371487850_3908ba93fb_thumb_461x500.jpgAmtrak's Acela can feasibly top 100 miles per hour, but is often relegated to lower speeds by the need to share roadbed. (Photo: Flickr/pgengler)
Leslie Pollock, a principal at the Chicago-based firm Camiros, today outlined his high-speed rail presentation from the conference for reporters, focusing on two issues that he depicted as major obstacles to a successful domestic high-speed rail network.

Pollock noted that two of the three bullet train plans receiving the bulk of early federal funding -- California's and Florida's -- would build dedicated new track for high-speed service, while the midwest initiative would attempt to share track with freight companies.
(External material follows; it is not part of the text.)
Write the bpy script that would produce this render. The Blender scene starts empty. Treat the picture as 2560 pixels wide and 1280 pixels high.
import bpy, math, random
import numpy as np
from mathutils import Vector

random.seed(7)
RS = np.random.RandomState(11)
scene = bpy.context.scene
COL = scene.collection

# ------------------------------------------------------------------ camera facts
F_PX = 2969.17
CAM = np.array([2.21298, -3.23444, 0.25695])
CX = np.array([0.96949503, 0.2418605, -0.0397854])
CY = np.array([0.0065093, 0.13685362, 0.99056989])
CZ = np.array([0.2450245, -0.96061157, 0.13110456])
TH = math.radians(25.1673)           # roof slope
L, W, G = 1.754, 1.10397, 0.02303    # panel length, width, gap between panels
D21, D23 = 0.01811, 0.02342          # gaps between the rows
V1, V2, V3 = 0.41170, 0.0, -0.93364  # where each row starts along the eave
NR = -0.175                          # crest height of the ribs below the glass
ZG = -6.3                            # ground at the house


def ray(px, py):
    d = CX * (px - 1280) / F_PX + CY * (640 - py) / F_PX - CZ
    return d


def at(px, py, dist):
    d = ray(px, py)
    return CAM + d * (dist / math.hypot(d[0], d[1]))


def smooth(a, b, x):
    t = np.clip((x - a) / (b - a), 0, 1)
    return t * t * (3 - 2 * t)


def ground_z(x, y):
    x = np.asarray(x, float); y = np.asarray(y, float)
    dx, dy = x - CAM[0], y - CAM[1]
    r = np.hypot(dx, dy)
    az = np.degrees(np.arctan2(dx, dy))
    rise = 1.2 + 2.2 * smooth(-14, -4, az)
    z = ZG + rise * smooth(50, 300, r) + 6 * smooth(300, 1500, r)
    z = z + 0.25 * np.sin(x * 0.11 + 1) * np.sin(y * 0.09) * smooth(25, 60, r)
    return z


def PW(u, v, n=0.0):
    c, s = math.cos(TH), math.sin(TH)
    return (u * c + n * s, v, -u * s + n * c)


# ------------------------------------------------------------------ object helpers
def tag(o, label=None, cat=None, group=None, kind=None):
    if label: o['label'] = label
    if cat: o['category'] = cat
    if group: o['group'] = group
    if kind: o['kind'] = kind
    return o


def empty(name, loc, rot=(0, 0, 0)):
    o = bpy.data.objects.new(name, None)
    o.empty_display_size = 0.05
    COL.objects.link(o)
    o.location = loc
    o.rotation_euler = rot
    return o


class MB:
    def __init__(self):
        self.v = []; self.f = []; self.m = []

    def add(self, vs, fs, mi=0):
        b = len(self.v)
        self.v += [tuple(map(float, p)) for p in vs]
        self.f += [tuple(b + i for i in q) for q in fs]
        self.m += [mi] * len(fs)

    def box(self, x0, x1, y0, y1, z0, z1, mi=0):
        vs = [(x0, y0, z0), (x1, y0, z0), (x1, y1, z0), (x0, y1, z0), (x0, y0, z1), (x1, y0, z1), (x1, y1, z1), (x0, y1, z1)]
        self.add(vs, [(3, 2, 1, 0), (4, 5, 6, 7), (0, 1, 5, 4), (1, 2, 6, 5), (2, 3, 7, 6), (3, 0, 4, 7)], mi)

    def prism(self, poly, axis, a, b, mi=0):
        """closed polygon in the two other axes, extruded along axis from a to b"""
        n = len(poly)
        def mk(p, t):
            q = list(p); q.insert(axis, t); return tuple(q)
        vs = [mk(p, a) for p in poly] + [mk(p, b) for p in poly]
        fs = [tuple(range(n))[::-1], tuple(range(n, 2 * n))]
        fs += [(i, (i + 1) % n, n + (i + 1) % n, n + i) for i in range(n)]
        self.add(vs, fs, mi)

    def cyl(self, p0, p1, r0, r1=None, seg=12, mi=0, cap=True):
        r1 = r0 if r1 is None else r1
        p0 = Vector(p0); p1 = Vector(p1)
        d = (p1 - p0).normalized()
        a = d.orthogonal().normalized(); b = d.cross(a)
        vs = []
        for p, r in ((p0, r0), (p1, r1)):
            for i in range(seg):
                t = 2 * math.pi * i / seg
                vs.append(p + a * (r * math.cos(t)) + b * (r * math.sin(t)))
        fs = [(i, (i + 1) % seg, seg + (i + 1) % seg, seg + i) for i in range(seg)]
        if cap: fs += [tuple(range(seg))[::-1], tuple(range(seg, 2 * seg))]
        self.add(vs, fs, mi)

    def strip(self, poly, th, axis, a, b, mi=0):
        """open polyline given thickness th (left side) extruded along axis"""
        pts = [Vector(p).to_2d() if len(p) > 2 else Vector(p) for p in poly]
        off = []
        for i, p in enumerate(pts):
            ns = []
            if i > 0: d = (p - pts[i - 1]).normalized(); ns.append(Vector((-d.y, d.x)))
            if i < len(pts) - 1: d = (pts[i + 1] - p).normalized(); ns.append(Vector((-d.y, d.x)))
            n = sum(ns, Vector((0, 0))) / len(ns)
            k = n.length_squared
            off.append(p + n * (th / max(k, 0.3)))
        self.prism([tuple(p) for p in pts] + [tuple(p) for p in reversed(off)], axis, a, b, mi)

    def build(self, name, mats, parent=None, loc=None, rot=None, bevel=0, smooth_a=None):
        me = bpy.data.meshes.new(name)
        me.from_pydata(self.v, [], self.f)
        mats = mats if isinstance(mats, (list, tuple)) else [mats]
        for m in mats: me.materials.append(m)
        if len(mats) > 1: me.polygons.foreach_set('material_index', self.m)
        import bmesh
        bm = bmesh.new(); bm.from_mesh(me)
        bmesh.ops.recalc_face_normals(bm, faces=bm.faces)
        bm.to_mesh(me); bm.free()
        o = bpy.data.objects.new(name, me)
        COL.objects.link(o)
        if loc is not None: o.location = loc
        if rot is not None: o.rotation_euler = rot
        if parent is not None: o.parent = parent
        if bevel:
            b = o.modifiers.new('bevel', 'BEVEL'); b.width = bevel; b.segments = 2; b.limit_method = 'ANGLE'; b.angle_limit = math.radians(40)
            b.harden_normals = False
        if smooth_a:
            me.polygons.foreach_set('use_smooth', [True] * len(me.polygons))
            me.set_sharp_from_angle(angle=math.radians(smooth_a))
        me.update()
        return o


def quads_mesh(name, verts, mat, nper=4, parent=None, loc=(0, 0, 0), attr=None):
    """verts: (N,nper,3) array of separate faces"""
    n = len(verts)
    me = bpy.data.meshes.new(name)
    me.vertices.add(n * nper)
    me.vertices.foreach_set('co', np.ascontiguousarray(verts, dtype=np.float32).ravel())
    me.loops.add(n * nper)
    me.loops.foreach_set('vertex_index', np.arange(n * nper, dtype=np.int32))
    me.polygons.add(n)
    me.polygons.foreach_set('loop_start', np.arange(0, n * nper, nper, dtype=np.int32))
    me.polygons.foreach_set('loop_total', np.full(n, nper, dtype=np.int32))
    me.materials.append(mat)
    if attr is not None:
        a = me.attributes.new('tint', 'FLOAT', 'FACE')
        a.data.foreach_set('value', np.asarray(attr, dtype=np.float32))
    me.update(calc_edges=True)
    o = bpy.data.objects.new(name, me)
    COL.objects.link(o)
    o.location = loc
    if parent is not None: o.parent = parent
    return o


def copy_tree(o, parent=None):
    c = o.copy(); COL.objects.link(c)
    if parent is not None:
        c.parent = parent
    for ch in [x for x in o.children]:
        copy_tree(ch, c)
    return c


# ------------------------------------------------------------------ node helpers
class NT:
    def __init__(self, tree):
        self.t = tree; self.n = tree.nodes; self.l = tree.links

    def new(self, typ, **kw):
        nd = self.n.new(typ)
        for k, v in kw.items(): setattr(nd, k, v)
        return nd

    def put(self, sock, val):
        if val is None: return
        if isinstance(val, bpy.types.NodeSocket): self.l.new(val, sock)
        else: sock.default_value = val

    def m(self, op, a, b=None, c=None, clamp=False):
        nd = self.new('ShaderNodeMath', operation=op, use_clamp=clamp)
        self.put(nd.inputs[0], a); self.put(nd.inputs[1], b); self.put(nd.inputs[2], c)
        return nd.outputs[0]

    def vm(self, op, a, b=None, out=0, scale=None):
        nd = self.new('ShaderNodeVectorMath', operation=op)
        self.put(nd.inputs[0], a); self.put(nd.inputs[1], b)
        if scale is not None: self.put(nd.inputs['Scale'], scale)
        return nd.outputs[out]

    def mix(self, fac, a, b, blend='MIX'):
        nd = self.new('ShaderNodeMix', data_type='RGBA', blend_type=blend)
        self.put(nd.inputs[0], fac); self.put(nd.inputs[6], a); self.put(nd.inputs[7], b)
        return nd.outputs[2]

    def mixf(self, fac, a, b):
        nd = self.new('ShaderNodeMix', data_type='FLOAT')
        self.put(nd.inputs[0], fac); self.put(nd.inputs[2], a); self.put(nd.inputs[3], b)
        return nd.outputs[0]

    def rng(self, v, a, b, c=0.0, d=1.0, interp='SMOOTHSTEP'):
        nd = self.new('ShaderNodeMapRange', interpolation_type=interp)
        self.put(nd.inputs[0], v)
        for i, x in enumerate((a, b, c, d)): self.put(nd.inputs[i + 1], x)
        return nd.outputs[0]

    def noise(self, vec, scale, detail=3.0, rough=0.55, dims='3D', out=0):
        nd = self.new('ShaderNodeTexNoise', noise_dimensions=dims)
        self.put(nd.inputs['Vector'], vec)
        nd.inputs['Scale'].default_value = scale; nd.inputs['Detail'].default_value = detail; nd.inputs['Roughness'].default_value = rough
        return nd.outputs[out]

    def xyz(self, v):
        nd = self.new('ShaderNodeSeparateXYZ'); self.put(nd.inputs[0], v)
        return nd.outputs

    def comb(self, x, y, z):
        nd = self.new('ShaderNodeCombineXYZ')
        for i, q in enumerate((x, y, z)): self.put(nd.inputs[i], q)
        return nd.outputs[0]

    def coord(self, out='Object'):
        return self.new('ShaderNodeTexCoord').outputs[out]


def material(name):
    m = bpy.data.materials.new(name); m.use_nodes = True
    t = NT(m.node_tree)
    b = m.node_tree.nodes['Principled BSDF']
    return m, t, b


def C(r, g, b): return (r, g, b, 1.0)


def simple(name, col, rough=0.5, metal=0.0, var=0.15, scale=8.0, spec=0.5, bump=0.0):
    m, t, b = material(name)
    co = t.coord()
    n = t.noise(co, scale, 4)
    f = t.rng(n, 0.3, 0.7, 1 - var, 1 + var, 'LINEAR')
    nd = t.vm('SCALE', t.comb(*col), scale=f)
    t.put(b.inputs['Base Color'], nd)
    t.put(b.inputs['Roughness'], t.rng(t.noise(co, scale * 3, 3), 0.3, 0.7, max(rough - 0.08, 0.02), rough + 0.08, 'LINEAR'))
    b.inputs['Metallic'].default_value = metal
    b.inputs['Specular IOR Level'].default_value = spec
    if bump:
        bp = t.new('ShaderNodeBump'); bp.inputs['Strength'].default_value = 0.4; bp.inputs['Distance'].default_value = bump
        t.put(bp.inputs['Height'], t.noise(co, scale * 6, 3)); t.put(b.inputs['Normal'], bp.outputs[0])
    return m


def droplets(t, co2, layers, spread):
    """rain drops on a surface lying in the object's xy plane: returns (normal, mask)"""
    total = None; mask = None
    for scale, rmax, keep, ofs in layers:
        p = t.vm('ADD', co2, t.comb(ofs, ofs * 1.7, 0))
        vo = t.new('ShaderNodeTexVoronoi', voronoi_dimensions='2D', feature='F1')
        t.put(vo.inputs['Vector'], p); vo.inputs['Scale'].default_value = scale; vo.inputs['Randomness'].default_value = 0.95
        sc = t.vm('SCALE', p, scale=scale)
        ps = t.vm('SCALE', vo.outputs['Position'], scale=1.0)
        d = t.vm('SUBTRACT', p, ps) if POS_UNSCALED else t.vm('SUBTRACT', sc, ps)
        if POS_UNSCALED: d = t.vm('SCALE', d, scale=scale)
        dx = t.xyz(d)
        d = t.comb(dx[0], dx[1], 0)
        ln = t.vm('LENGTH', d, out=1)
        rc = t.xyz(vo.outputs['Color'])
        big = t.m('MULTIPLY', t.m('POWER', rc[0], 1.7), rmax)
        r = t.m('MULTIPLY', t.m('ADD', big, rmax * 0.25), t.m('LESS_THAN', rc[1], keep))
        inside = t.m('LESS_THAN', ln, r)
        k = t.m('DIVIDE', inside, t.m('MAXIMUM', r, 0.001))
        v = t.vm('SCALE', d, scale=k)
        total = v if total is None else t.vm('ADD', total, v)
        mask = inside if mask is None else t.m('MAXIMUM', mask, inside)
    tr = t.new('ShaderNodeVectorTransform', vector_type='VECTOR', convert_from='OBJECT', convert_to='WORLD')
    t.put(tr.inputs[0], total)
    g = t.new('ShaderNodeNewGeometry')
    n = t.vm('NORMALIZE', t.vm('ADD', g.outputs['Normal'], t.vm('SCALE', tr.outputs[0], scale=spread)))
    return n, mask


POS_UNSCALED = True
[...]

"As soon as you begin to" rely on track where freight and passenger rail coexist, Pollock said, "you begin to slow down travel and start to create inefficiencies. Indeed, one of the problems underlying Amtrak for many years has been it that it has to operate at the pleasure of freight lines on its road bed." 

The limiting effect of shared track on new high-speed service was felt most acutely in the northeast corridor between Washington and Boston, where Amtrak has acknowledged that trains are forced to share an "overcrowded, and often overwhelmed, track."

The northeastern area got just 1.4 percent of the first round of Obama administration high-speed grants, a move that prompted blowback from some Republicans but ultimately was acknowledged to be a consequence of local planning deficiencies and aging track.

The shared-tracking approach, according to Pollock, is a "challenge" that "you have to fight" -- and he outlined another problem facing high-speed rail planners: "Frankly, you have to fight political demand for stops, because everybody wants a station."